Virginia May Start Using the Electric Chair Again If Lethal Drugs Keep Getting Delayed

Virginia's Electric Chair
Back in action? Photo: Tim Wright/Corbis

The Virginia State Senate doesn’t want a lack of lethal-injection drugs to get in the way of executions. The legislature passed a bill on Monday saying that when lethal injection was unavailable, Virginia’s executioner must resort to the electric chair. The bill will now go back to the House (where it already passed in February) with an amendment requiring that the director of the Department of Corrections make “substantial efforts” to locate the deadly drugs before firing up the chair instead.

Six states (Alabama, Florida, South Carolina, Kentucky, Tennessee, and Virginia) are the only places in the world that still use the electric chair as a method of execution. In Virginia, inmates are allowed to choose between the chair and the needle as they face death at the hands of the state. The problem — as the State Senate sees it — is that injection cases are being delayed, sometimes indefinitely, because the makers of the preferred drugs have been pressed to stop selling them for this purpose.

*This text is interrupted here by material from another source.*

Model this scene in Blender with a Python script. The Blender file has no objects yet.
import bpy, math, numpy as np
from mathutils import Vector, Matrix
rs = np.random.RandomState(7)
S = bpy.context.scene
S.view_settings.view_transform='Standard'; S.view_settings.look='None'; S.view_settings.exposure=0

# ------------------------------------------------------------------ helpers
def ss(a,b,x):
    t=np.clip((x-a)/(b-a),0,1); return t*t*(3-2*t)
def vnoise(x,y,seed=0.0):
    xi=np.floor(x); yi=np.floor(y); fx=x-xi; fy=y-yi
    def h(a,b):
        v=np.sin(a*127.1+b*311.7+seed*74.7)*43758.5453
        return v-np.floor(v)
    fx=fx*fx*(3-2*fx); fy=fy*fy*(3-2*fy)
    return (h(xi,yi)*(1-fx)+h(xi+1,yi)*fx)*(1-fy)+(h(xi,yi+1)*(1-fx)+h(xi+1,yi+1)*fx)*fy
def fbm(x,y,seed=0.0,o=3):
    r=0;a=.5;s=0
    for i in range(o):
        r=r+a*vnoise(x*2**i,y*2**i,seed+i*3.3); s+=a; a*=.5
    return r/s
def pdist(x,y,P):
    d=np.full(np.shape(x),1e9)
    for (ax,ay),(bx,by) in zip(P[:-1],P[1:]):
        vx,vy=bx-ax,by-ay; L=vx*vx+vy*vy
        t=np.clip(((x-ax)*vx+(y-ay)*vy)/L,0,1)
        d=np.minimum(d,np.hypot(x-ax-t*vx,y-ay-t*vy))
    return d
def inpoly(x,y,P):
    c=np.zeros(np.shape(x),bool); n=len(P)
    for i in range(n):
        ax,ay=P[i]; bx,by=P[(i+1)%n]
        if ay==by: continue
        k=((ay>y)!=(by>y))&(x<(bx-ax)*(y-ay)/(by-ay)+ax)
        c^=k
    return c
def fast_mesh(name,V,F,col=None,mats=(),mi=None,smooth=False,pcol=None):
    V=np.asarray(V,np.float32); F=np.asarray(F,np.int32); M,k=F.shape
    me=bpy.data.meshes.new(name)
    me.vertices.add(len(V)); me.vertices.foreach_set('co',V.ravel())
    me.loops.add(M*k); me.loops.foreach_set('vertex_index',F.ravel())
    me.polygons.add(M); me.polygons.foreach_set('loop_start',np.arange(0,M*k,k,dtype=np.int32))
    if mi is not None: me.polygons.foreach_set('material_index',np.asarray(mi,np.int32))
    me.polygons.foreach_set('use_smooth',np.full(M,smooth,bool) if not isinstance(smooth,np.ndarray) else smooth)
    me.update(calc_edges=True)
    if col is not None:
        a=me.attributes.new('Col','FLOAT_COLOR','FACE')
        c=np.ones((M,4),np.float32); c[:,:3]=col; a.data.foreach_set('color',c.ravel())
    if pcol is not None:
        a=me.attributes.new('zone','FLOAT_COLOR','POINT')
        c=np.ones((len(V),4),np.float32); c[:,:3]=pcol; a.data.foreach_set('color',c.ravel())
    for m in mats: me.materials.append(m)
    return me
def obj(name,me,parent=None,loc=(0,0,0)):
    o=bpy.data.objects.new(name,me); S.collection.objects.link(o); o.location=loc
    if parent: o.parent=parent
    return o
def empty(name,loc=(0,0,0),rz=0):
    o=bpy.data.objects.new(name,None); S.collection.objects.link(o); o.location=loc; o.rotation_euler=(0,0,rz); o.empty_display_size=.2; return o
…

Republican senator Mark Obenshain calls that “a perverse result,” adding, “Opponents of capital punishment are making it impossible for us to carry out executions in the most humane way possible.” Virginia governor Terry McAuliffe is a supporter of capital punishment and said he would look at the bill, but has not pledged support for or against.

Although lethal injection is thought of as the “more humane way,” it has been known to fail horribly and leave the prisoner in immense pain or paralysis. But the electric chair is almost indisputably worse. The Nebraska Supreme Court in 2008 ruled the use of the electric chair “cruel and unusual,” and thus unconstitutional. In 1997, Pedro Medina was sent to Florida’s infamous “Old Sparky,” which malfunctioned during his electrocution and caused flames to shoot out of his head. Two years later in the same chair, Allen Lee Davis was seen all over the internet, blood soaking his white shirt and burns all over his body. Then-governor Jeb Bush infamously called the damage done during the botched execution a “nosebleed.”